La riforma delle istituzioni ha assunto nel nostro paese una forma strana: non il classico “terremoto” che rinnova dalle radici l’impianto della Carta fondamentale per azzerare il patto sociale e per ricostruirlo ex novo sotto forma di un nuovo sistema di governo (presidenzialismo, semipresindenzialismo, cancellierato, ecc.), ma un bradisismo, un movimento lento, che attacca il sistema dall’esterno, con innovazioni di breve respiro, forse più dannose che utili, finalizzate a recuperare consenso e non a produrre un sistema più efficiente.



In mancanza di un disegno complessivo, prodotto da un sistema politico lungimirante e capace, si presentano  interventi spezzettati, destinati a incrociarsi tra loro e, anche, a paralizzarsi a vicenda.

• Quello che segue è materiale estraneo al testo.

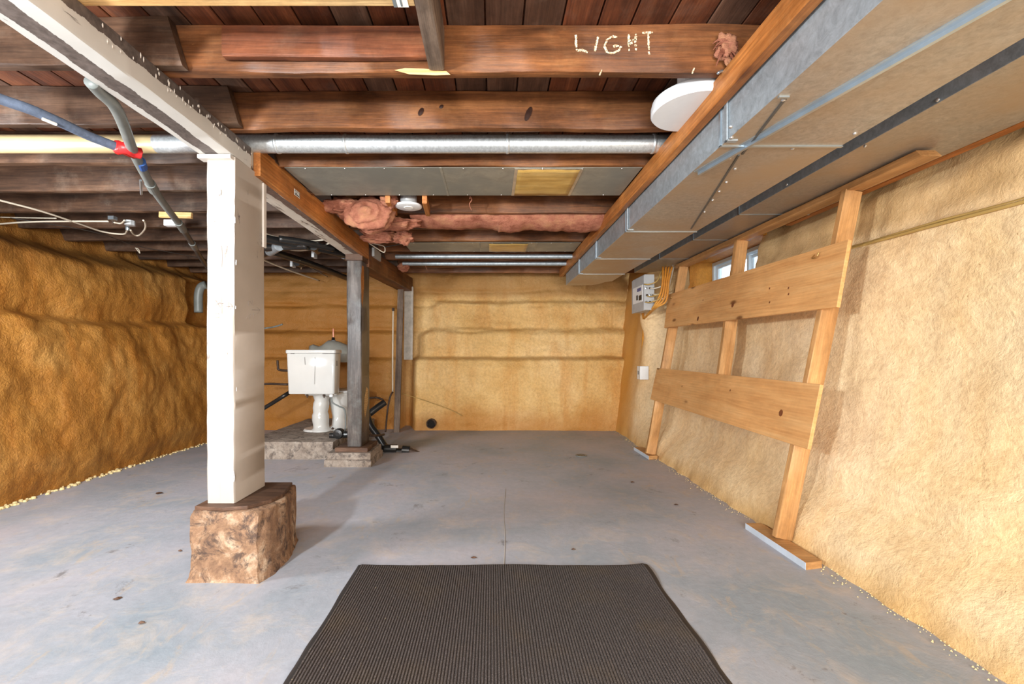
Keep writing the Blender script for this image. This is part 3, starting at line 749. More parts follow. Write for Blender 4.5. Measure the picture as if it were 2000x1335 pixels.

È il caso dell’incrocio, che attualmente si profila, tra due referendum – la riforma del sistema elettorale e la riduzione del numero dei parlamentari – e la riforma del regionalismo (presentata sotto forma di “legge quadro” dal Governo in carica la quale, sub specie dell’attuazione dell’art. 116, III comma, in realtà vuole andare ad incidere sui rapporti – soprattutto finanziari – tra Stato e Regioni per neutralizzare, o quantomeno contenere, le aspirazioni autonomistiche delle Regioni del Nord).



A parte quest’ultimo aspetto, non secondario ma quantomeno non ancora ufficialmente messo in discussione, per il resto si percepisce nettamente la mancanza di un disegno condiviso e razionale. I sintomi?

Svariati. Si presenta un referendum abrogativo che mirerebbe a restaurare un sistema elettorale maggioritario (referendum inammissibile, secondo la maggior parte dei commentatori, perché lascerebbe il Paese senza un sistema elettorale con cui esercitare il diritto di voto, grave vulnus per qualsiasi sistema democratico) ma si tratta in Parlamento per avere un sistema proporzionale, l’unico che può ottenere la maggioranza dei consensi di un sistema politico ampiamente diviso numericamente e sostanzialmente. Si fanno riforme e si avanzano – come è pienamente lecito, del resto – proposte di abrogazione delle stesse. Si tratta per il Mes ma quasi nessuno in realtà ne percepisce la gravità, e via discorrendo. Il tutto sotto la perenne minaccia della crisi di governo e del ritorno alle urne, con quale sistema elettorale non si sa ma, probabilmente, con quello attuale.



Senza una mappa, una road map, è naturale che si creino ingorghi anche se, in questo caso, forse fin troppo enfatizzati: mettendo in ordine, dall’esterno, le cose, quello che si intravede è che vi sarà il referendum costituzionale, con scarse possibilità di successo, cosa che richiederà giocoforza un intervento sulla legge elettorale, almeno per quanto riguarda il numero dei collegi; difficilmente si voterà per abrogare il sistema elettorale, la cui inammissibilità non può sfuggire nemmeno ai suoi proponenti, cosicché il governo sopravviverà, almeno per un po’ di mesi, fino a chiudere il cerchio, e poi si ricomincerà da capo, in attesa di tempi migliori, che tutti speriamo si profilino per il bene del paese.

In questa situazione perché scomodare Corti costituzionali o Presidenti della Repubblica? A loro spettano le correzioni ai sistemi istituzionali, non la loro riprogettazione. E, fin qui, pare ne siano stati pienamente coscienti.